### [Direction]
Restate each of the lines given below, word for word.

++++ Data segment

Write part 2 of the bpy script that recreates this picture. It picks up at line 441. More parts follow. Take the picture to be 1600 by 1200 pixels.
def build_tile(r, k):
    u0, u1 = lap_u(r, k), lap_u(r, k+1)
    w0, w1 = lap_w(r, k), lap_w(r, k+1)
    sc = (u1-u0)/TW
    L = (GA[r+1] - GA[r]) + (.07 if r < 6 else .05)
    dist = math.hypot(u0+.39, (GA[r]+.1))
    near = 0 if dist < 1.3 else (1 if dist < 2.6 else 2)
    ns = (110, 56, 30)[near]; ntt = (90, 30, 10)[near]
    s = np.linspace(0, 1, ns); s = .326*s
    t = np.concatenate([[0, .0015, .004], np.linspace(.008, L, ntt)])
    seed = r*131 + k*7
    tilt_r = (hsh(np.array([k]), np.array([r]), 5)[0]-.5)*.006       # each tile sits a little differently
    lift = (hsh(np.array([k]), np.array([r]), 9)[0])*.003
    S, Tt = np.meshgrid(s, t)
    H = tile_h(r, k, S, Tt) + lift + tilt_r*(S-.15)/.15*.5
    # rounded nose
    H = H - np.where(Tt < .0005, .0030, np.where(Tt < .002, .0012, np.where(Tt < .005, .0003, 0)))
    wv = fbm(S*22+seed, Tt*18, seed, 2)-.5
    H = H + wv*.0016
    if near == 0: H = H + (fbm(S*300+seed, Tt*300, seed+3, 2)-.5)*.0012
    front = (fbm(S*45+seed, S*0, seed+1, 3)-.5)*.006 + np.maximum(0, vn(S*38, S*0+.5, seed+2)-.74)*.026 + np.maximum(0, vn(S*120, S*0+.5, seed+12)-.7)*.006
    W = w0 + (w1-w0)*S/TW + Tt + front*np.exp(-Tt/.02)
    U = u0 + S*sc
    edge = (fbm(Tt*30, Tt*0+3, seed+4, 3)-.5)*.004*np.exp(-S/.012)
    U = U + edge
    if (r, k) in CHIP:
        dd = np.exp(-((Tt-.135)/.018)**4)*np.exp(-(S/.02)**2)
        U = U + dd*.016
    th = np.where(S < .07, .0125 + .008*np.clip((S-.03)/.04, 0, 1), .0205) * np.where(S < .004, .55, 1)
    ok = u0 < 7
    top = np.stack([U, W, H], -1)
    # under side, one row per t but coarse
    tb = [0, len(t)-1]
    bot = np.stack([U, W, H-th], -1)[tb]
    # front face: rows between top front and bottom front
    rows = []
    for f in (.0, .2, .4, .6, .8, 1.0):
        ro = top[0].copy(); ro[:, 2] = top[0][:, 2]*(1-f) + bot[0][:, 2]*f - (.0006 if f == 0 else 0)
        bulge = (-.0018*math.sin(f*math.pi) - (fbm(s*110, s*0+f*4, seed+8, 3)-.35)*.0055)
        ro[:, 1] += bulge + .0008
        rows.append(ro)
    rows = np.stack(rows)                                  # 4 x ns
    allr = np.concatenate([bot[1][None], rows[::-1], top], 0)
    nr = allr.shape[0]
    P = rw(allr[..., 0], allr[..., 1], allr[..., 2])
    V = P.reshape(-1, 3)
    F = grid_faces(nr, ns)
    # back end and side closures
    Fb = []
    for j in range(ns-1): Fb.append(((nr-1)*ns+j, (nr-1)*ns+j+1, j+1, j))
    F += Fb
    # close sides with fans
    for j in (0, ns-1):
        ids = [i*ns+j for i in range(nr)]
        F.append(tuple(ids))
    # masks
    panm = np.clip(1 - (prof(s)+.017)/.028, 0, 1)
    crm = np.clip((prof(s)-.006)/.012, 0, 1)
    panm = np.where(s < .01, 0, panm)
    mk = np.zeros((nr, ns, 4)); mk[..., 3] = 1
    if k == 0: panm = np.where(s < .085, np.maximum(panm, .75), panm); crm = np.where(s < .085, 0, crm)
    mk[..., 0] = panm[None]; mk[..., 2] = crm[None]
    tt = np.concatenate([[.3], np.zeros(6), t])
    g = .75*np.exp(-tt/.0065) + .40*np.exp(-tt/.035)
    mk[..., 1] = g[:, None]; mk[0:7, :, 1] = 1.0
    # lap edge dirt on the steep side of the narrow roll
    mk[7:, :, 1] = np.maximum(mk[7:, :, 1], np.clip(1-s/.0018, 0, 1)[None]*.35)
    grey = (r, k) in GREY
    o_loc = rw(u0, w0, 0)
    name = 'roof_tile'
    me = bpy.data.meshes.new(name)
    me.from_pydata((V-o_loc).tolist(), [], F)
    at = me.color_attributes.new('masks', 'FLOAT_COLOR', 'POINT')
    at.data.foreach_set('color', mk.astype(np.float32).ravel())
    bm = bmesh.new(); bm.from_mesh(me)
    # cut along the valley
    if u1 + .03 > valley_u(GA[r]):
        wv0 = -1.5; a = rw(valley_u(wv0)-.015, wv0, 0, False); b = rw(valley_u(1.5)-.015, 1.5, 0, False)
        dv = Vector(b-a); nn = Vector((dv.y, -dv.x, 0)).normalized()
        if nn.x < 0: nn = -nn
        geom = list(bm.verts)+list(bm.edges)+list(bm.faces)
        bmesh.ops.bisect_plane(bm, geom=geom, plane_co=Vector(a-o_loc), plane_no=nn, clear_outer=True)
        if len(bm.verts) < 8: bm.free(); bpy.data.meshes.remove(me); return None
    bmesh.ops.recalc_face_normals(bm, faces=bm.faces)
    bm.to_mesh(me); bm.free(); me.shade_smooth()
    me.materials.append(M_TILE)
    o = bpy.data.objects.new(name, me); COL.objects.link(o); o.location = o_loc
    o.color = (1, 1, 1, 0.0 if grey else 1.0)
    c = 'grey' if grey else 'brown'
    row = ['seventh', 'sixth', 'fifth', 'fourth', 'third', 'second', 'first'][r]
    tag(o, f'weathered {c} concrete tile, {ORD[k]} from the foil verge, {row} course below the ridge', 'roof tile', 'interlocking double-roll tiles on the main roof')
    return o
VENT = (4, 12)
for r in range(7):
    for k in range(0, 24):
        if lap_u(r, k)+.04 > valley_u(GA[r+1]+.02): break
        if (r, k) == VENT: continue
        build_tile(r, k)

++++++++

### [Reply to the exercise]
Write part 2 of the bpy script that recreates this picture. It picks up at line 441. More parts follow. Take the picture to be 1600 by 1200 pixels.
def build_tile(r, k):
    u0, u1 = lap_u(r, k), lap_u(r, k+1)
    w0, w1 = lap_w(r, k), lap_w(r, k+1)
    sc = (u1-u0)/TW
    L = (GA[r+1] - GA[r]) + (.07 if r < 6 else .05)
    dist = math.hypot(u0+.39, (GA[r]+.1))
    near = 0 if dist < 1.3 else (1 if dist < 2.6 else 2)
    ns = (110, 56, 30)[near]; ntt = (90, 30, 10)[near]
    s = np.linspace(0, 1, ns); s = .326*s
    t = np.concatenate([[0, .0015, .004], np.linspace(.008, L, ntt)])
    seed = r*131 + k*7
    tilt_r = (hsh(np.array([k]), np.array([r]), 5)[0]-.5)*.006       # each tile sits a little differently
    lift = (hsh(np.array([k]), np.array([r]), 9)[0])*.003
    S, Tt = np.meshgrid(s, t)
    H = tile_h(r, k, S, Tt) + lift + tilt_r*(S-.15)/.15*.5
    # rounded nose
    H = H - np.where(Tt < .0005, .0030, np.where(Tt < .002, .0012, np.where(Tt < .005, .0003, 0)))
    wv = fbm(S*22+seed, Tt*18, seed, 2)-.5
    H = H + wv*.0016
    if near == 0: H = H + (fbm(S*300+seed, Tt*300, seed+3, 2)-.5)*.0012
    front = (fbm(S*45+seed, S*0, seed+1, 3)-.5)*.006 + np.maximum(0, vn(S*38, S*0+.5, seed+2)-.74)*.026 + np.maximum(0, vn(S*120, S*0+.5, seed+12)-.7)*.006
    W = w0 + (w1-w0)*S/TW + Tt + front*np.exp(-Tt/.02)
    U = u0 + S*sc
    edge = (fbm(Tt*30, Tt*0+3, seed+4, 3)-.5)*.004*np.exp(-S/.012)
    U = U + edge
    if (r, k) in CHIP:
        dd = np.exp(-((Tt-.135)/.018)**4)*np.exp(-(S/.02)**2)
        U = U + dd*.016
    th = np.where(S < .07, .0125 + .008*np.clip((S-.03)/.04, 0, 1), .0205) * np.where(S < .004, .55, 1)
    ok = u0 < 7
    top = np.stack([U, W, H], -1)
    # under side, one row per t but coarse
    tb = [0, len(t)-1]
    bot = np.stack([U, W, H-th], -1)[tb]
    # front face: rows between top front and bottom front
    rows = []
    for f in (.0, .2, .4, .6, .8, 1.0):
        ro = top[0].copy(); ro[:, 2] = top[0][:, 2]*(1-f) + bot[0][:, 2]*f - (.0006 if f == 0 else 0)
        bulge = (-.0018*math.sin(f*math.pi) - (fbm(s*110, s*0+f*4, seed+8, 3)-.35)*.0055)
        ro[:, 1] += bulge + .0008
        rows.append(ro)
    rows = np.stack(rows)                                  # 4 x ns
    allr = np.concatenate([bot[1][None], rows[::-1], top], 0)
    nr = allr.shape[0]
    P = rw(allr[..., 0], allr[..., 1], allr[..., 2])
    V = P.reshape(-1, 3)
    F = grid_faces(nr, ns)
    # back end and side closures
    Fb = []
    for j in range(ns-1): Fb.append(((nr-1)*ns+j, (nr-1)*ns+j+1, j+1, j))
    F += Fb
    # close sides with fans
    for j in (0, ns-1):
        ids = [i*ns+j for i in range(nr)]
        F.append(tuple(ids))
    # masks
    panm = np.clip(1 - (prof(s)+.017)/.028, 0, 1)
    crm = np.clip((prof(s)-.006)/.012, 0, 1)
    panm = np.where(s < .01, 0, panm)
    mk = np.zeros((nr, ns, 4)); mk[..., 3] = 1
    if k == 0: panm = np.where(s < .085, np.maximum(panm, .75), panm); crm = np.where(s < .085, 0, crm)
    mk[..., 0] = panm[None]; mk[..., 2] = crm[None]
    tt = np.concatenate([[.3], np.zeros(6), t])
    g = .75*np.exp(-tt/.0065) + .40*np.exp(-tt/.035)
    mk[..., 1] = g[:, None]; mk[0:7, :, 1] = 1.0
    # lap edge dirt on the steep side of the narrow roll
    mk[7:, :, 1] = np.maximum(mk[7:, :, 1], np.clip(1-s/.0018, 0, 1)[None]*.35)
    grey = (r, k) in GREY
    o_loc = rw(u0, w0, 0)
    name = 'roof_tile'
    me = bpy.data.meshes.new(name)
    me.from_pydata((V-o_loc).tolist(), [], F)
    at = me.color_attributes.new('masks', 'FLOAT_COLOR', 'POINT')
    at.data.foreach_set('color', mk.astype(np.float32).ravel())
    bm = bmesh.new(); bm.from_mesh(me)
    # cut along the valley
    if u1 + .03 > valley_u(GA[r]):
        wv0 = -1.5; a = rw(valley_u(wv0)-.015, wv0, 0, False); b = rw(valley_u(1.5)-.015, 1.5, 0, False)
        dv = Vector(b-a); nn = Vector((dv.y, -dv.x, 0)).normalized()
        if nn.x < 0: nn = -nn
        geom = list(bm.verts)+list(bm.edges)+list(bm.faces)
        bmesh.ops.bisect_plane(bm, geom=geom, plane_co=Vector(a-o_loc), plane_no=nn, clear_outer=True)
        if len(bm.verts) < 8: bm.free(); bpy.data.meshes.remove(me); return None
    bmesh.ops.recalc_face_normals(bm, faces=bm.faces)
    bm.to_mesh(me); bm.free(); me.shade_smooth()
    me.materials.append(M_TILE)
    o = bpy.data.objects.new(name, me); COL.objects.link(o); o.location = o_loc
    o.color = (1, 1, 1, 0.0 if grey else 1.0)
    c = 'grey' if grey else 'brown'
    row = ['seventh', 'sixth', 'fifth', 'fourth', 'third', 'second', 'first'][r]
    tag(o, f'weathered {c} concrete tile, {ORD[k]} from the foil verge, {row} course below the ridge', 'roof tile', 'interlocking double-roll tiles on the main roof')
    return o
VENT = (4, 12)
for r in range(7):
    for k in range(0, 24):
        if lap_u(r, k)+.04 > valley_u(GA[r+1]+.02): break
        if (r, k) == VENT: continue
        build_tile(r, k)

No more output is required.